McCarthy’s cherished location is Venice but his depiction fails to rise above touristic banality predictably referencing the books and films we know and love (Thomas Mann’s Death in Venice and Nicholas Roeg’s Don’t Look Now).  However, Venice’s history and the literature, music and art conceived there are very much more intricate and compelling than McCarthy admits through his rose-tinted views of the Grand Canal.  Ruskin, for instance, re-envisioned the city through his meditation on its art and architecture Stones of Venice.  Venice seems a lot closer and more like dirty old Dublin than McCarthy himself seems to understand.  It might have been better if he, as his mentor James Joyce did, had stayed there in spirit even if his physical movements gravitated towards the Adriatic Riviera and Trieste.
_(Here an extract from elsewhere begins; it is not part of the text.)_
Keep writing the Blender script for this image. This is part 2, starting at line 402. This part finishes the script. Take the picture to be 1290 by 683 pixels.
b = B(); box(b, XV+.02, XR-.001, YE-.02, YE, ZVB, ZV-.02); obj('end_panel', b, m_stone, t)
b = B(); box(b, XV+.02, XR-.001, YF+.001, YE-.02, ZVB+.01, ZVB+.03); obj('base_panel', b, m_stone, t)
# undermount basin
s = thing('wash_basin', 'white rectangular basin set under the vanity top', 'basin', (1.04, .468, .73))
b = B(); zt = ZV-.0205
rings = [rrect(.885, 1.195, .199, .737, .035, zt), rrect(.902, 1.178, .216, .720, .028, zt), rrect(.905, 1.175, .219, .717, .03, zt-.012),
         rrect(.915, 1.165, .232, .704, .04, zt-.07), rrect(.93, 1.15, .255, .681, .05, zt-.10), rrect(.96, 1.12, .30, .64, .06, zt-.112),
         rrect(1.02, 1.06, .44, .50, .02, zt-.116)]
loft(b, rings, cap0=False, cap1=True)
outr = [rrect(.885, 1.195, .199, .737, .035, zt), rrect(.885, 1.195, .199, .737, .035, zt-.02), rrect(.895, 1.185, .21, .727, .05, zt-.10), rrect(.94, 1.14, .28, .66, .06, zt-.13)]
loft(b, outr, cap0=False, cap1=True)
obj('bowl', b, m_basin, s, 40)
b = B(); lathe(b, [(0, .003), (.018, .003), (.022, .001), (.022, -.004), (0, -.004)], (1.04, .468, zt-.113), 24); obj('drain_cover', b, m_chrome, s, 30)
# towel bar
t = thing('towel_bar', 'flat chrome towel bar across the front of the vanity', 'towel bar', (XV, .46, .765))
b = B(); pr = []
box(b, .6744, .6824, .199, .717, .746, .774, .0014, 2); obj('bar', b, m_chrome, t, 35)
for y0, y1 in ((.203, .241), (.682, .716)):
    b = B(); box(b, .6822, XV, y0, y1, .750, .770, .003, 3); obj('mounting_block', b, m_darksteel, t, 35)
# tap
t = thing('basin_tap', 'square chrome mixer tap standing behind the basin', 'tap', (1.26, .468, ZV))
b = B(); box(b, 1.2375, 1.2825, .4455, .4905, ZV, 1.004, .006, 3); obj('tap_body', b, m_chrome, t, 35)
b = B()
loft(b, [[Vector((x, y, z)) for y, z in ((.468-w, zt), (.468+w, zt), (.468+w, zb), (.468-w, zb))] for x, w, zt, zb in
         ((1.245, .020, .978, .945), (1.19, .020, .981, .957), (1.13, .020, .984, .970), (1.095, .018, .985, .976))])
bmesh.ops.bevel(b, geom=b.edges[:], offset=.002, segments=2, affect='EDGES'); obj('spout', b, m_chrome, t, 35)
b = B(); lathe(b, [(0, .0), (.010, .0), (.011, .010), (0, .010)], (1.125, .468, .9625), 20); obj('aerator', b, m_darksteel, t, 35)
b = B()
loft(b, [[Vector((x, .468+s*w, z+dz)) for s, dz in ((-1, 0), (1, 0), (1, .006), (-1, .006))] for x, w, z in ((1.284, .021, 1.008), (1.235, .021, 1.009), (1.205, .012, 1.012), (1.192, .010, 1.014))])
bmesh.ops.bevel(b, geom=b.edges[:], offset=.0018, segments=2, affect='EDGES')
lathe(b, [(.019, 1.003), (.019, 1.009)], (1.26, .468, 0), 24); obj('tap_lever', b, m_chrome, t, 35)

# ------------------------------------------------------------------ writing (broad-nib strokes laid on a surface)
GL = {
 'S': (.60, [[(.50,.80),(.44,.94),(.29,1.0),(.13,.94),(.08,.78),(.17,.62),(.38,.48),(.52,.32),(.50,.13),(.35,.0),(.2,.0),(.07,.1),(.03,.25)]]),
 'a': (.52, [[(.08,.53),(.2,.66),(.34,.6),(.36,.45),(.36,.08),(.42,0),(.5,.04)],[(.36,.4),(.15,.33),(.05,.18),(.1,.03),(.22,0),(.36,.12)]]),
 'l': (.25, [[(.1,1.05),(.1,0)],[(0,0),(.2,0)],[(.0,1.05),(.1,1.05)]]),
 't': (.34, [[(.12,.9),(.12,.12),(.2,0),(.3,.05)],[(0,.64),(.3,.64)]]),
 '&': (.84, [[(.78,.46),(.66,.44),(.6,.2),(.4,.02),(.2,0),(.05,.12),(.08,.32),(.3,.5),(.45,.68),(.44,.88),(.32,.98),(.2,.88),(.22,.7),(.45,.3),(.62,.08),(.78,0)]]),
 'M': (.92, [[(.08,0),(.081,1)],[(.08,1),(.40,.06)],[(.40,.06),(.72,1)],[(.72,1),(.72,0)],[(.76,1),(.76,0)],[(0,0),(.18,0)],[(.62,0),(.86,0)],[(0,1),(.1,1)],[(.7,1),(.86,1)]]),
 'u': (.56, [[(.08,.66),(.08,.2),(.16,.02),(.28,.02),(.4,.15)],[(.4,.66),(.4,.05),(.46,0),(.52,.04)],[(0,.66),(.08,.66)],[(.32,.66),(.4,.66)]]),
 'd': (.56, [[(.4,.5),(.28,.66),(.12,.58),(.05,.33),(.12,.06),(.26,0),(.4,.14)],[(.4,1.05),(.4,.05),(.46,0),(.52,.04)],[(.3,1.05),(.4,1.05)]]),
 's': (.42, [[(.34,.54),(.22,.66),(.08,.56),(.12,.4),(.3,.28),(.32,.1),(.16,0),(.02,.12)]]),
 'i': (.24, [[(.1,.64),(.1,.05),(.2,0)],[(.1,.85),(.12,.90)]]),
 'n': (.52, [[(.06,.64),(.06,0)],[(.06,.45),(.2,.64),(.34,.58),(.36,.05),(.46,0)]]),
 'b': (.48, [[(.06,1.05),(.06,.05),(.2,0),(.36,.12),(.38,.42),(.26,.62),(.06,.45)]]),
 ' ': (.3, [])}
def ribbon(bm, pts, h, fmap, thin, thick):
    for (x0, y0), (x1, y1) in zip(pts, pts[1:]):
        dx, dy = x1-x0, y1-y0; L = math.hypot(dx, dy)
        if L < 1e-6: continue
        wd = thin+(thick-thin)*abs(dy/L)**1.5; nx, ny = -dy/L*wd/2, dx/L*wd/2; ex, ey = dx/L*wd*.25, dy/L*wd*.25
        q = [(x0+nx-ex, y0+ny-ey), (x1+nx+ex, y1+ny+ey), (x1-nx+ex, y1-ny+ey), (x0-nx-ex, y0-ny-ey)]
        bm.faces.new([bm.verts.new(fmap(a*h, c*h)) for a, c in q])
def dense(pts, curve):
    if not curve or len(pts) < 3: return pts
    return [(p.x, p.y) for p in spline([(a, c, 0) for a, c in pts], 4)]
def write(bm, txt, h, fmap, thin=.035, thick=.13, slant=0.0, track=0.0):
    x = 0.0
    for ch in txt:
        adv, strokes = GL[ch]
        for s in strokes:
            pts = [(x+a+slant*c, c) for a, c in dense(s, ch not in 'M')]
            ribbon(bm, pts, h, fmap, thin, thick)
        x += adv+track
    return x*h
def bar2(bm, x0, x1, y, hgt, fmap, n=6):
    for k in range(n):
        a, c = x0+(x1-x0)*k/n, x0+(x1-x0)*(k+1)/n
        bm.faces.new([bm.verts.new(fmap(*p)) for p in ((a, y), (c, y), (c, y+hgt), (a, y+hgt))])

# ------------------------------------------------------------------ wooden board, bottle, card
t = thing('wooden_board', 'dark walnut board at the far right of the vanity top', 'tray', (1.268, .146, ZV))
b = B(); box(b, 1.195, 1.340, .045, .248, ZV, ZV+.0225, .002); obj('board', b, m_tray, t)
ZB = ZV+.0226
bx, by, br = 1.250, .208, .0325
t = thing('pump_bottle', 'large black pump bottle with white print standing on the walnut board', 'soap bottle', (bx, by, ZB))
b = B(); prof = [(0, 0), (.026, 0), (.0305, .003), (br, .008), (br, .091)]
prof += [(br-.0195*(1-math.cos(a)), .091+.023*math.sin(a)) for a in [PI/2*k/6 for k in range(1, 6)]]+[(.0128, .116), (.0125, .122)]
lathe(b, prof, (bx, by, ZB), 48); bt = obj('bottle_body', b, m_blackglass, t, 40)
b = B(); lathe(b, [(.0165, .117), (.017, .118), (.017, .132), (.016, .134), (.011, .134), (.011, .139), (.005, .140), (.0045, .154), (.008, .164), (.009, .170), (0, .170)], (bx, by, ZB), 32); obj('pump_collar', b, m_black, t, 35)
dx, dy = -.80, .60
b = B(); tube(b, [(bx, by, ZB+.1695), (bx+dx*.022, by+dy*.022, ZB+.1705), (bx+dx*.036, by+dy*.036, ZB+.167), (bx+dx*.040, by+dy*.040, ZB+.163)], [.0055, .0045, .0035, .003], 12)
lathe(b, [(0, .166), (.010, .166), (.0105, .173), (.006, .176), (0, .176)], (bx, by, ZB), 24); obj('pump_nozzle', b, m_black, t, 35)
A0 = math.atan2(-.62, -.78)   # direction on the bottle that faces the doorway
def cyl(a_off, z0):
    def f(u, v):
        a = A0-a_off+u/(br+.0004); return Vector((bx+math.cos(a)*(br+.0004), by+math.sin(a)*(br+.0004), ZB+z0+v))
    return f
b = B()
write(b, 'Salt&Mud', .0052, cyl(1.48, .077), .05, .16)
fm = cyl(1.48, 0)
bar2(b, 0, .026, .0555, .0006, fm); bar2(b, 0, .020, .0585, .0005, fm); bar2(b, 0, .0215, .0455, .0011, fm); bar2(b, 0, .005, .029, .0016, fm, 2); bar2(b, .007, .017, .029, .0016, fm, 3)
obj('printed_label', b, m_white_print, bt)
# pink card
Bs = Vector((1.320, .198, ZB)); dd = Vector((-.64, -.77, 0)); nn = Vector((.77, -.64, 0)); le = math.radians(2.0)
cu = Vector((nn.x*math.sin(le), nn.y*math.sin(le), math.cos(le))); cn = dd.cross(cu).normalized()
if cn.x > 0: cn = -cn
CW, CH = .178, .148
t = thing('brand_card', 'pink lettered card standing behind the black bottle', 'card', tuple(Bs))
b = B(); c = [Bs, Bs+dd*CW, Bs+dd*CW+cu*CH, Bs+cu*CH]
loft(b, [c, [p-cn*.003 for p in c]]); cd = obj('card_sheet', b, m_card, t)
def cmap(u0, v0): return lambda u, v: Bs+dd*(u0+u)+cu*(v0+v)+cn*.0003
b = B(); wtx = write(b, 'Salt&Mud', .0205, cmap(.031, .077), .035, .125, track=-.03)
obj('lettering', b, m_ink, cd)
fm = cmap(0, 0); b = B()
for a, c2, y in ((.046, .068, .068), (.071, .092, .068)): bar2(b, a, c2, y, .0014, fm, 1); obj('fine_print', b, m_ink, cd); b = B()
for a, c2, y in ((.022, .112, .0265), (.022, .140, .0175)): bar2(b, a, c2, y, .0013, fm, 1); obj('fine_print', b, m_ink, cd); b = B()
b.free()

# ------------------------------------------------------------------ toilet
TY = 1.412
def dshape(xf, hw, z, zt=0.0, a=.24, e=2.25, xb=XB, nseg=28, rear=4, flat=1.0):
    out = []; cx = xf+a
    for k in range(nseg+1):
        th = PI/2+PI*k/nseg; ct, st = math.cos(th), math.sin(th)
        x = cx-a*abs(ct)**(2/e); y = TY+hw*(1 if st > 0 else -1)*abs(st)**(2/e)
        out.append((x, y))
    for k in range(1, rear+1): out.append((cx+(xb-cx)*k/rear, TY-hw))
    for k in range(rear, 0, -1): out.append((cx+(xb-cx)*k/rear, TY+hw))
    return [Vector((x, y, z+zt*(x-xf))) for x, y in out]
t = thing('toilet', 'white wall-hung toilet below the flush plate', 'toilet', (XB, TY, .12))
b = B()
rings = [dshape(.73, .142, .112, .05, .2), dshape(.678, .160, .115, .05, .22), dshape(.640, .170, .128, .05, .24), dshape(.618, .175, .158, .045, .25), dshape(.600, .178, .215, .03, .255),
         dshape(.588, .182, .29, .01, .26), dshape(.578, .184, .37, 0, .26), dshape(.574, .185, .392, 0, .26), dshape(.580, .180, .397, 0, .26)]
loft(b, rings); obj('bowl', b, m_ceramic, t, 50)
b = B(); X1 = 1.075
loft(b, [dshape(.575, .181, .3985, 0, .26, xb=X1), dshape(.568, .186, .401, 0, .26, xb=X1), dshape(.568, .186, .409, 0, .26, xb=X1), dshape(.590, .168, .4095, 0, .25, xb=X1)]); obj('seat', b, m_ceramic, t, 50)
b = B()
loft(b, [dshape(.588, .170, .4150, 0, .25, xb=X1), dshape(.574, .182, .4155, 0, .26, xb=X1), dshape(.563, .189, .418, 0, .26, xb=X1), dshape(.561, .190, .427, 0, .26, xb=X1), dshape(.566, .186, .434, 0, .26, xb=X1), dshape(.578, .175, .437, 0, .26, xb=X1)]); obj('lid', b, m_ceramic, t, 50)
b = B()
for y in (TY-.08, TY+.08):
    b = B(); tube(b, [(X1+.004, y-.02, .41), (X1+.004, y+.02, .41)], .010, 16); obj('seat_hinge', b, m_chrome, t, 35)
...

One of the abstruse references Draycott countenances is Martinus Nijhoff’s 1934 poem ‘Awater’ which is not a name or a work that trips off the tongue today yet at the time the poem was praised by none other than T.S.Eliot.  I would be more interested to hear what Draycott is all about rather than the writings of a lost Dutch master because that is the point of writing a poetry collection. 
Draycott is most successful when realising her own words through the distant past of the poetry of The Exeter Book and Beowulf:

Right now I’m at my lake and you’re
At yours.  Everyone knows
About lakes with villages in them
Church and all.  If I dived
Like Beowulf into the mere, down
Through the cellars and ice-houses
Beneath stalactites called the cathedral,
The crypt, the green chapel, could I
Surface in your lake and see you there

It is as if the poet is discovering the word hoard as glittering and alluring as Saxon treasure and, for a people whose appellation may refer to a knife they used they also contributed much more through language and literature including the oldest English poem.  Somehow the ice-cold depth of the mere contains the words Draycott conjures with, holding them up to glitter in the sunlight.   Her work is most successful when she binds her own present to the past that means most to her.